=== TASK INSTRUCTIONS ===
Output nothing but the lines from the one with "What Blender Python" through the one with "def R(d): return math.radians(d)", including both. Leave the pictures out of the copy.

=== SUPPLIED INFORMATION ===
+ + + +

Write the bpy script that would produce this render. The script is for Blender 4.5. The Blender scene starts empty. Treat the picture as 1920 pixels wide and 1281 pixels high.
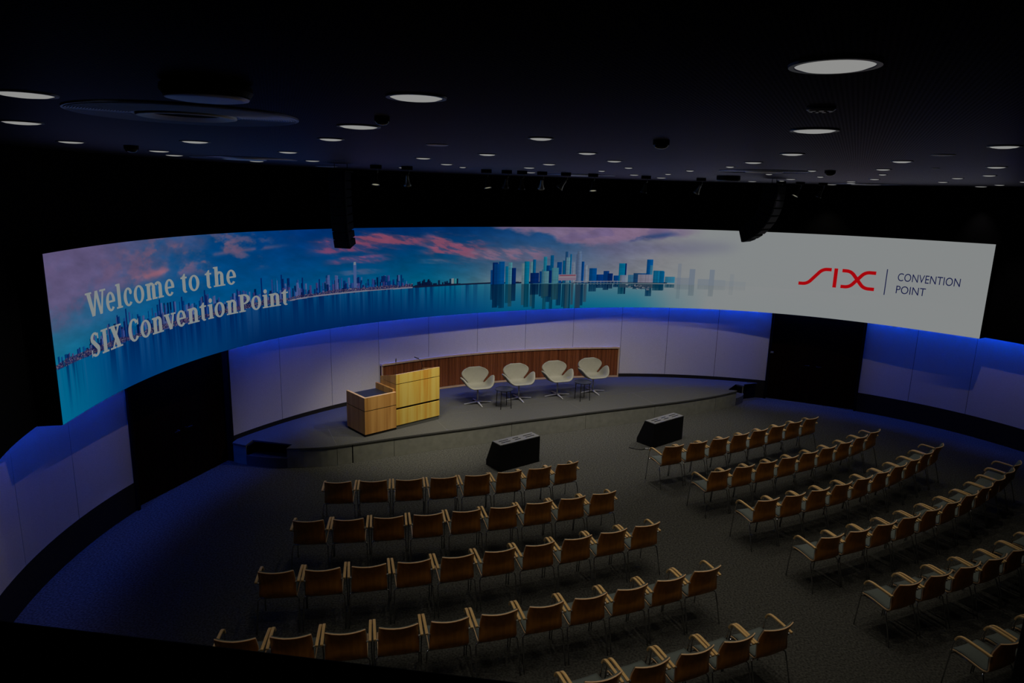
import bpy, bmesh, math, random
import numpy as np
from mathutils import Vector, Matrix

random.seed(7)
rng = np.random.default_rng(11)
scene = bpy.context.scene
COL = scene.collection
pi = math.pi

# ------------------------------------------------------------------ camera, world, exposure
CAM_H, CAM_P, CAM_R, CAM_F = 5.2683, 0.21584, 0.02653, 1283.4
cd = bpy.data.cameras.new('camera')
cam = bpy.data.objects.new('camera', cd)
COL.objects.link(cam)
fwd = Vector((0, math.cos(CAM_P), -math.sin(CAM_P)))
rt0 = Vector((1, 0, 0))
up0 = rt0.cross(fwd)
rt = math.cos(CAM_R) * rt0 + math.sin(CAM_R) * up0
up = -math.sin(CAM_R) * rt0 + math.cos(CAM_R) * up0
cam.matrix_world = Matrix(((rt.x, up.x, -fwd.x, 0), (rt.y, up.y, -fwd.y, 0), (rt.z, up.z, -fwd.z, CAM_H), (0, 0, 0, 1)))
cd.sensor_fit = 'HORIZONTAL'
cd.sensor_width = 36
cd.lens = 36 * CAM_F / 1920
cd.clip_start = 0.05
cd.clip_end = 200
scene.camera = cam

w = bpy.data.worlds.new('world')
scene.world = w
w.use_nodes = True
w.node_tree.nodes['Background'].inputs[0].default_value = (0.0, 0.0, 0.0, 1)
w.node_tree.nodes['Background'].inputs[1].default_value = 0.0

vs = scene.view_settings
vs.view_transform = 'Standard'
vs.look = 'None'
vs.exposure = 0.0
vs.gamma = 1.0
vs.use_curve_mapping = False

# ------------------------------------------------------------------ light levels
E_DOWN = 27.0        # each ceiling downlight over the seats
E_WASH = 60.0       # downlights turned to the side walls
E_SPOT = 178.0      # each track spotlight on the stage
BLUE_STRIP = 75.0    # emission of the blue light strip in the wall cove
FLAT_SPOT = True

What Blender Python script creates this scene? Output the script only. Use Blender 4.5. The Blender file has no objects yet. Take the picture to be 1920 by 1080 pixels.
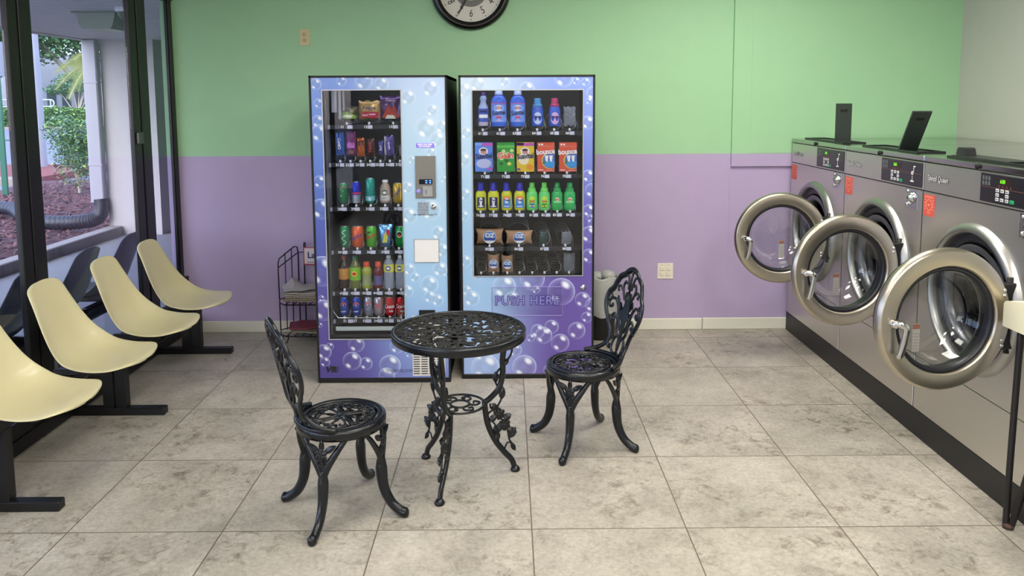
import bpy, math, random
import numpy as np
from mathutils import Vector, Matrix
random.seed(7)
PI = math.pi
S = bpy.context.scene
COL = S.collection
def R(d): return math.radians(d)

# ------------------------------------------------------------------ camera model
FPX, CY = 1439.07, 339.11
YAW, PITCH, ROLL = 0.0048826, 0.1040486, -0.0051831
EYE = Vector((0, 0, 1.68254))
_f = Vector((math.sin(YAW)*math.cos(PITCH), math.cos(YAW)*math.cos(PITCH), -math.sin(PITCH)))
_r = Vector((math.cos(YAW), -math.sin(YAW), 0)); _u = _r.cross(_f)
_r2 = math.cos(ROLL)*_r + math.sin(ROLL)*_u
_u2 = -math.sin(ROLL)*_r + math.cos(ROLL)*_u
def at(u, v, Y):
    """point of the photograph's sight line where it meets the plane y = Y"""
    d = _f + _r2*((u-960)/FPX) - _u2*((v-CY)/FPX)
    return EYE + d*(Y/d.y)
def on_ground(u, v, z=0.0):
    d = _f + _r2*((u-960)/FPX) - _u2*((v-CY)/FPX)
    return EYE + d*((z-EYE.z)/d.z)
cam = bpy.data.cameras.new('camera'); co = bpy.data.objects.new('camera', cam); COL.objects.link(co)
cam.sensor_fit = 'HORIZONTAL'; cam.sensor_width = 36; cam.lens = FPX/1920*36
cam.shift_y = -(540-CY)/1920; cam.clip_start = .05; cam.clip_end = 400
co.matrix_world = Matrix(((_r2.x, _u2.x, -_f.x, EYE.x), (_r2.y, _u2.y, -_f.y, EYE.y), (_r2.z, _u2.z, -_f.z, EYE.z), (0, 0, 0, 1)))
S.camera = co

# ------------------------------------------------------------------ materials
def lin(c):
    return tuple((x/12.92 if x <= .04045 else ((x+.055)/1.055)**2.4) for x in [q/255 for q in c])
_M = {}
def mat(name, rgb=None, rough=.5, metal=0.0, bump=0.0, bscale=60, emit=None, estr=0, alpha=None, trans=0, ior=1.45, coat=0, var=0.0, vscale=8, stretch=None, spec=None, aniso=0):
    if name in _M: return _M[name]
    m = bpy.data.materials.new(name); m.use_nodes = True; _M[name] = m
    nt = m.node_tree; N = nt.nodes; L = nt.links; b = N['Principled BSDF']
    c = lin(rgb) if rgb else (.5, .5, .5)
    b.inputs['Base Color'].default_value = (*c, 1); b.inputs['Roughness'].default_value = rough; b.inputs['Metallic'].default_value = metal
    if spec is not None: b.inputs['Specular IOR Level'].default_value = spec
    if coat: b.inputs['Coat Weight'].default_value = coat; b.inputs['Coat Roughness'].default_value = .08
    if trans: b.inputs['Transmission Weight'].default_value = trans; b.inputs['IOR'].default_value = ior
    if alpha is not None: b.inputs['Alpha'].default_value = alpha
    if emit: b.inputs['Emission Color'].default_value = (*lin(emit), 1); b.inputs['Emission Strength'].default_value = estr
    tc = N.new('ShaderNodeTexCoord'); mp = N.new('ShaderNodeMapping'); L.new(tc.outputs['Object'], mp.inputs[0])
    if stretch: mp.inputs['Scale'].default_value = stretch
    nz = N.new('ShaderNodeTexNoise'); nz.inputs['Scale'].default_value = vscale; nz.inputs['Detail'].default_value = 4
    L.new(mp.outputs[0], nz.inputs['Vector'])
    v = max(var, .03)
    mr = N.new('ShaderNodeMapRange'); mr.inputs['To Min'].default_value = 1-v; mr.inputs['To Max'].default_value = 1+v
    L.new(nz.outputs['Fac'], mr.inputs['Value'])
    mx = N.new('ShaderNodeVectorMath'); mx.operation = 'SCALE'; mx.inputs[0].default_value = c
    L.new(mr.outputs[0], mx.inputs['Scale']); L.new(mx.outputs[0], b.inputs['Base Color'])
    if bump:
        n2 = N.new('ShaderNodeTexNoise'); n2.inputs['Scale'].default_value = bscale; n2.inputs['Detail'].default_value = 3
        L.new(mp.outputs[0], n2.inputs['Vector'])
        bp = N.new('ShaderNodeBump'); bp.inputs['Strength'].default_value = bump; bp.inputs['Distance'].default_value = .004
        L.new(n2.outputs['Fac'], bp.inputs['Height']); L.new(bp.outputs[0], b.inputs['Normal'])
    return m
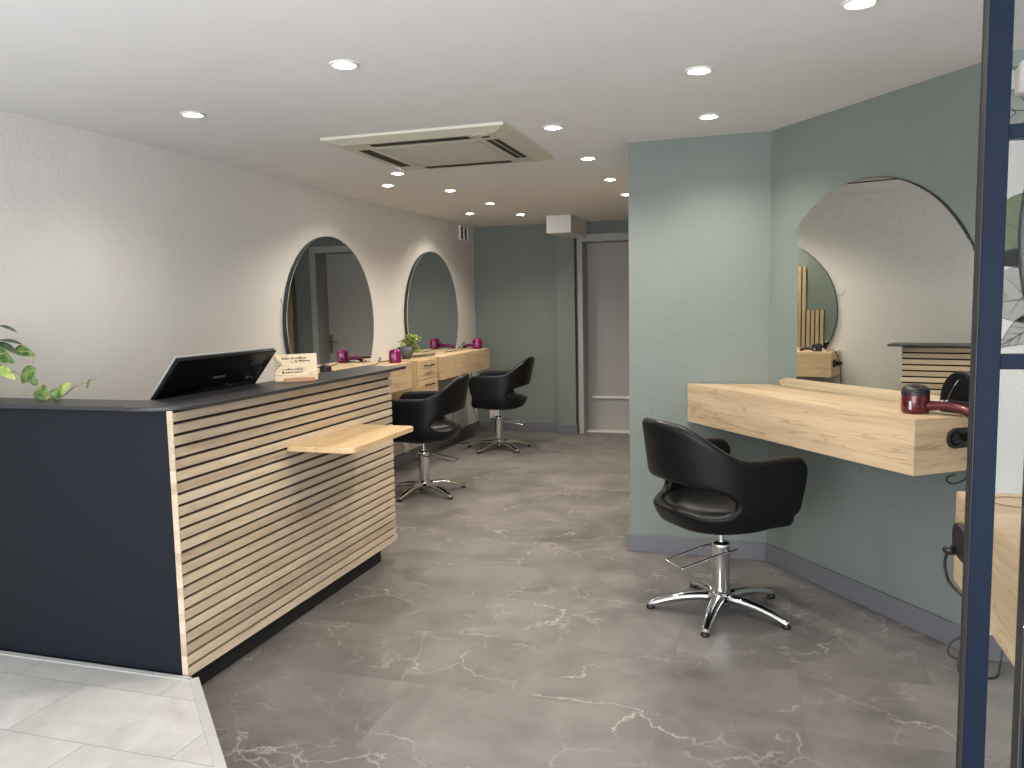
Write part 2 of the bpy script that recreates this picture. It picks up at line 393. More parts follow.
struct(m.build('wall_alcove', ['paper_white', 'paint_green', 'paint_dark', 'paint_pale', 'paint_ink']))
m = MB(); m.box((3.0, -1.5, 0), (3.1, WY+.1, H)); struct(m.build('wall_east', 'white_wall'))
m = MB(); m.box((-3.6, -1.6, 0), (-3.1, -1.5, H)); m.box((2.7, -1.6, 0), (3.1, -1.5, H)); m.box((-3.1, -1.6, 2.12), (2.7, -1.5, H)); m.box((-3.1, -1.6, 0), (2.7, -1.5, .3))
struct(m.build('wall_front', 'white_wall'))
m = MB()
for x in (-3.1, -1.65, -.2, 1.25, 2.64): m.box((x, -1.58, .3), (x+.06, -1.52, 2.12))
m.box((-3.1, -1.58, .3), (2.7, -1.52, .36)); m.box((-3.1, -1.58, 2.06), (2.7, -1.52, 2.12))
struct(m.build('window_1', 'blue'))
# rear pillar, cove over the papered wall
m = MB(); m.box((-2.085, 8.405, 0), (-1.885, 8.5, H)); struct(m.build('trim_1', 'green_wall'))
m = MB(); m.box((WX+.02, WY-.05, 2.205), (3.0, WY, H)); struct(m.build('trim_2', 'sage_trim'))
# skirtings
def skirt(name, poly, h=.1):
    m = MB(); m.prism(poly, 0, h, bev=.003); return struct(m.build(name, 'base'))
skirt('baseboard_left', [(-3.042, 3.63), (-3.024, 3.63), (-3.024, 8.5), (-3.042, 8.5)])
skirt('baseboard_back', [(-3.024, 8.482), (-2.085, 8.482), (-2.085, 8.5), (-3.024, 8.5)])
skirt('baseboard_pillar', [(-2.1, 8.5), (-2.1, 8.39), (-1.87, 8.39), (-1.87, 8.5), (-1.885, 8.5), (-1.885, 8.405), (-2.085, 8.405), (-2.085, 8.5)])
p1, p2 = W(0, 0), W(1.30, 0); q1, q2 = W(.006, .016), W(1.295, .016)
skirt('baseboard_center', [(-.691, 4.445), (-.707, 4.445), (-.707, 4.429), (.039, 4.416), (.047, 4.432)])
skirt('baseboard_right', [p1[:2], q1[:2], q2[:2], p2[:2]])
skirt('baseboard_side', [(-.691, 4.46), (-.707, 4.46), (-.707, 8.5), (-.691, 8.5)])
skirt('baseboard_alcove', [(WX+.0, WY-.018), (3.0, WY-.018), (3.0, WY), (WX, WY)])
# raised pale-tiled entrance floor with metal nosing
ZP = .1; K = .397
m = MB(); m.prism([(-3.5, 2.27), (-1.915, 2.27), (1.83, -1.475), (1.8, -1.5), (-3.5, -1.5)], 0, ZP-.001); struct(m.build('floor_entrance', 'tiles'))
m = MB()
m.prism([(-1.902, 2.294), (-1.921, 2.267), (1.83, -1.484), (1.855, -1.463)], 0, ZP+.002, mi=0)
m.prism([(-3.2, 2.273), (-1.919, 2.273), (-1.921, 2.284), (-3.2, 2.284)], ZP-.02, ZP+.0025, mi=0)
m.prism([(-3.2, 2.262), (-1.914, 2.262), (-1.918, 2.269), (-3.2, 2.269)], ZP-.02, ZP+.002, mi=0)
struct(m.build('trim_3', 'alu'))

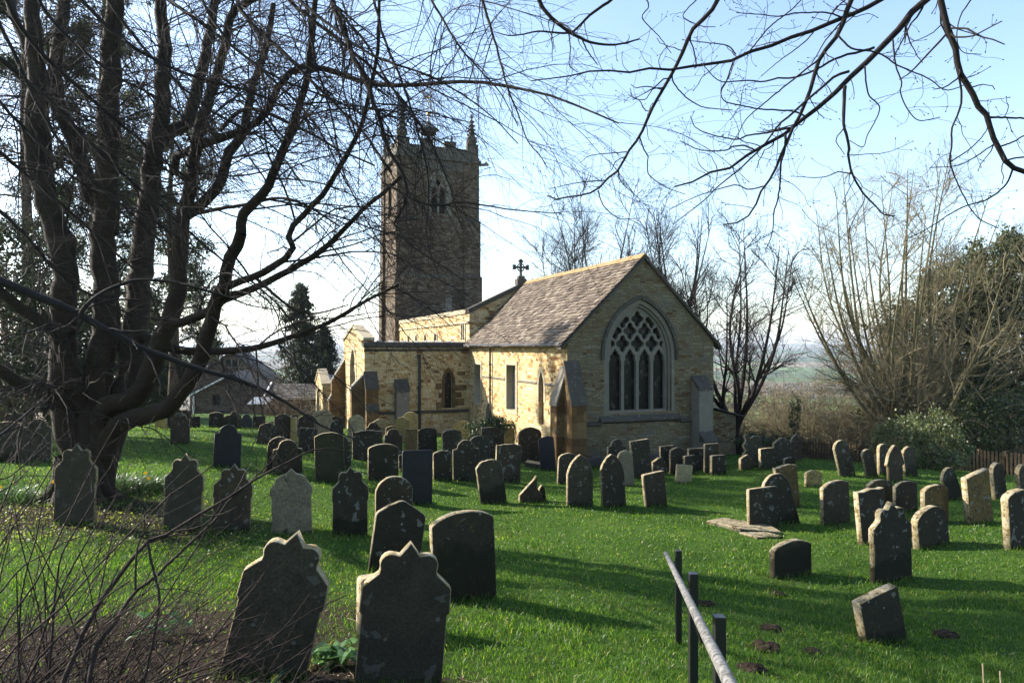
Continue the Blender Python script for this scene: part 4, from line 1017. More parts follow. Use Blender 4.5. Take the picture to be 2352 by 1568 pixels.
S('3', 1935, 815, 1948, 450, 192, 'flat', 'orange', 'orange flat slab leaning against the dark speckled stone', 0, yaw=-24)
S('3', 2195, 815, 2190, 430, 300, 'segment', 'dark', 'dark speckled headstone with curved top next to the orange slab', 0.1)
S('3', 1500, 1272, 1497, 685, 482, 'segment', 'green', 'broad green-black headstone with curved top left of the plain slate', 0.1)
S('3', 1790, 1110, 1790, 850, 110, 'lowround', 'dark', 'sliver of a small stone between the broad green-black one and the plain slate', 0.1)
S('3', 2032, 1628, 2040, 787, 475, 'flat', 'slate', 'tall plain rectangular slate slab with a square top', 0, th=.05, yaw=-2)
S('3', 1665, 1935, 1665, 1185, 590, 'round', 'brown', 'round-topped headstone with three white lichen blotches in front of the plain slate', 0.15)
S('4', 270, 722, 262, 450, 172, 'segment', 'dark', 'dark spotted stone just right of the plain slate', 0.2)
S('4', 92, 262, 92, 205, 78, 'rough', 'brown', 'small rough stone at the foot of the transept wall', 0)
S('4', 355, 502, 348, 262, 174, 'segment', 'grey', 'grey headstone with white lichen flecks left of the ivy bush', 0.05)
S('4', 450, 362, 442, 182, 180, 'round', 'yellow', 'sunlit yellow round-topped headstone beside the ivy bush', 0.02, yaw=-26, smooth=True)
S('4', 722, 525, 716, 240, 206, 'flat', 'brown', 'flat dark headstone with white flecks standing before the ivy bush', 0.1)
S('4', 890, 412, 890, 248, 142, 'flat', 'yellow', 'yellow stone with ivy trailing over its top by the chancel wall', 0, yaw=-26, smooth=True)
S('4', 1050, 562, 1050, 243, 212, 'lowround', 'brown', 'wide round-shouldered headstone with a small kerbed grave at its foot', 0.05)
S('4', 1220, 634, 1188, 323, 142, 'segment', 'slate', 'thin black slate leaning left beside the chancel buttress', 0, th=.05)
S('4', 610, 640, 600, 318, 180, 'lowround', 'dark', 'round top of a dark stone behind the broad shouldered one', 0.1)
S('4', 482, 724, 476, 353, 240, 'shoulder', 'dark', 'broad dark shouldered headstone in the middle of the graveyard', 0.05)
S('4', 852, 738, 862, 392, 228, 'curl', 'brown', 'brown-black headstone with a sunlit left edge behind the leaning peaked one', 0.12)
S('4', 728, 922, 672, 533, 240, 'lowround', 'grey', 'weathered headstone leaning left with moss on its foot, near the broken stump', 0.35)
S('4', 1055, 918, 1060, 676, 225, 'broken', 'brown', 'jagged stump of a broken headstone on the open grass', 0.05)
S('4', 1165, 905, 1150, 760, 70, 'rough', 'green', 'small mossy fragment propped behind the jagged stump', 0.2)
# middle right
S('5', 212, 512, 222, 290, 148, 'lowround', 'grey', 'weathered stone with a sloping shoulder behind the left one of two pointed stones', 0.1)
S('5', 302, 675, 300, 300, 195, 'gothic', 'grey', 'pointed-arch headstone, left one of two alike in front of the chancel', 0.12)
S('5', 548, 675, 532, 298, 180, 'gothic', 'dark', 'dark narrow-topped headstone, right one of two alike in front of the chancel', 0.1)
S('5', 640, 527, 620, 270, 112, 'round', 'pale', 'smooth pale rounded stone tapering to its foot, behind the dark pointed one', 0, smooth=True)
S('5', 848, 668, 822, 428, 165, 'flat', 'brown', 'squat flat-topped headstone, right-hand end of the row of three in mid lawn', 0.12)
S('5', 562, 410, 572, 190, 137, 'shoulder', 'brown', 'mottled stone with moss on its top edge below the big window', 0.05)
S('5', 752, 467, 724, 195, 145, 'flat', 'dark', 'tall dark flat-topped headstone below the big window', 0.05)
S('5', 870, 438, 870, 320, 112, 'rough', 'brown', 'small rough peaked stone with orange top right of the tall flat one', 0.0)
S('5', 935, 420, 930, 236, 116, 'flat', 'dark', 'dull flat stone against the gable wall behind the thin rounded one', 0.05)
S('5', 998, 437, 990, 250, 104, 'lowround', 'brown', 'thin round-topped headstone with a bright left edge by the gable wall', 0.05)
S('5', 1043, 504, 1056, 374, 120, 'flat', 'cream', 'small pale square stone leaning right on the sunny grass', 0, yaw=-14, smooth=True)
S('5', 1088, 442, 1085, 305, 88, 'flat', 'dark', 'low square stone right behind the small pale one', 0.05)
S('5', 1140, 415, 1140, 255, 132, 'flat', 'brown', 'brown flat stone near the far buttress, left of two taller ones', 0.05)
S('5', 1245, 425, 1245, 222, 110, 'flat', 'brown', 'brown square stone directly before the far buttress', 0.05)
S('6', 130, 442, 130, 305, 116, 'flat', 'dark', 'squat speckled stone in front of the far buttress', 0.1)
S('6', 378, 390, 372, 150, 152, 'carved', 'grey', 'grey headstone with a carved scroll on its left edge near the lean-to', 0.05)
S('6', 585, 372, 580, 176, 138, 'peak', 'grey', 'broad grey stone with worn shoulders left of the pointed reddish one', 0.05)
S('6', 683, 347, 686, 155, 90, 'gothic', 'red', 'reddish pointed headstone by the fence', 0.0)
S('6', 333, 410, 333, 300, 108, 'rough', 'green', 'white and mossy stump in front of the scroll-carved stone', 0.05)
S('6', 483, 407, 478, 255, 118, 'flat', 'green', 'low stone with a thick cushion of dark moss next to the mossy stump', 0.1)
S('6', 638, 388, 636, 320, 86, 'segment', 'dark', 'tiny dark stone behind the orange curved-top one', 0.1)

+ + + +

=== EXPECTED OUTPUT ===
What Blender Python script creates this scene? Output the script only. Use Blender 4.5. The Blender file has no objects yet. Take the picture to be 1920 by 1080 pixels.
import bpy, math, random
import numpy as np
from mathutils import Vector, Matrix
random.seed(7)
PI = math.pi
S = bpy.context.scene
COL = S.collection
def R(d): return math.radians(d)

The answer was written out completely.